Russia has resumed a military buildup near Ukraine, NATO Secretary General Anders Fogh Rasmussen said Thursday, calling it "a very regrettable step backward."

"I can confirm that we now see a new Russian military buildup — at least a few thousand more Russian troops deployed to the Ukrainian border — and we see troop maneuvers in the neighborhood of Ukraine," Rasmussen said in London.

"If they're deployed to seal the border and stop the flow of weapons and fighters that would be a positive step. But that's not what we're seeing."

The Russian Defense Ministry refused to comment on Rasmussen's claim.

Russian officials responded angrily to previous NATO claims of a massive Russian military presence near the 2,000-kilometer border, calling them overblown and insisting that the troops there were stationed quite far from the border and were involved in regular training.

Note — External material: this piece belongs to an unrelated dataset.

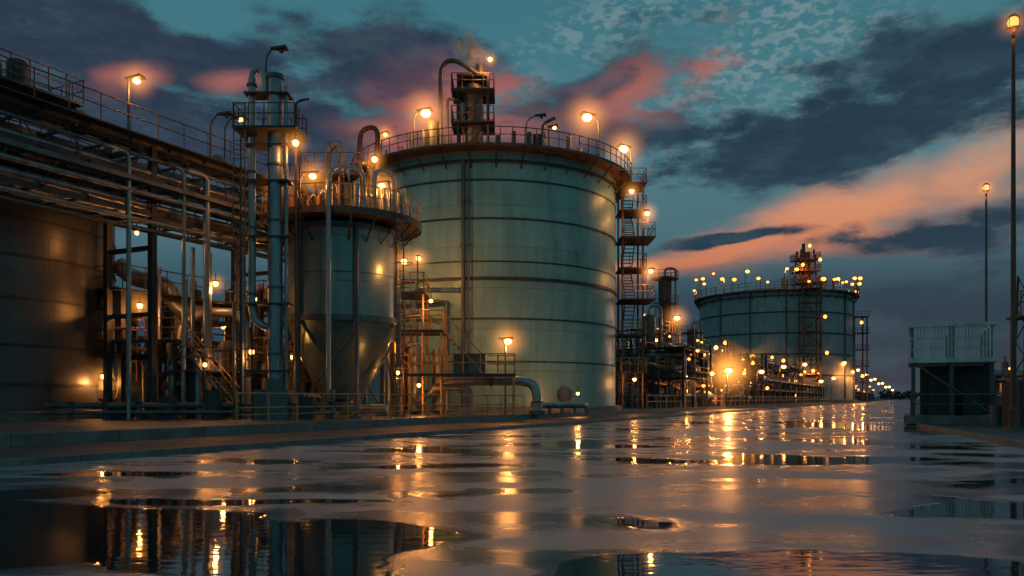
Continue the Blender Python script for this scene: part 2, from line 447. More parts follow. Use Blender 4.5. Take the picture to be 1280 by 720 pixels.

Still, President Vladimir Putin last month ordered troops in the areas near the border to return to their permanent bases elsewhere in Russia. NATO said in late May that the bulk of an estimated 40,000 troops had pulled back.

The new military deployments, if true, would come at a delicate time. On Wednesday, Ukrainian President Petro Poroshenko offered a unilateral cease-fire to jump-start his plan to end fighting in the country's east, where government forces have struggled to suppress a pro-Russian insurgency for two months.

Next week, foreign ministers and leaders of the European Union are scheduled to hold meetings at which relations with Ukraine and Russia will be key discussion topics, including whether Russia's actions toward Ukraine warrant imposing tougher economic sanctions.

Rasmussen said Russia appears to be using its military to intimidate Ukraine further.

"I consider this a very regrettable step backwards and it seems that Russia keeps the option to intervene further," Rasmussen said. "So the international community would have to respond firmly if Russia were to intervene further. That would imply deeper sanctions which would have a negative impact on Russia."

In his speech, Rasmussen said the US-led NATO alliance is at a turning point.

"The world that we helped to build after the end of the Cold War is being challenged in different ways and from different directions," he told his audience at Chatham House.

"To our east, Russia's aggression against Ukraine is an attempt to rewrite international rules and recreate a sphere of influence. At the same time, to our south, we see states or extreme groups using violence to assert their power. And overall, we see threats old and new, from piracy to terrorism to cyber-attacks."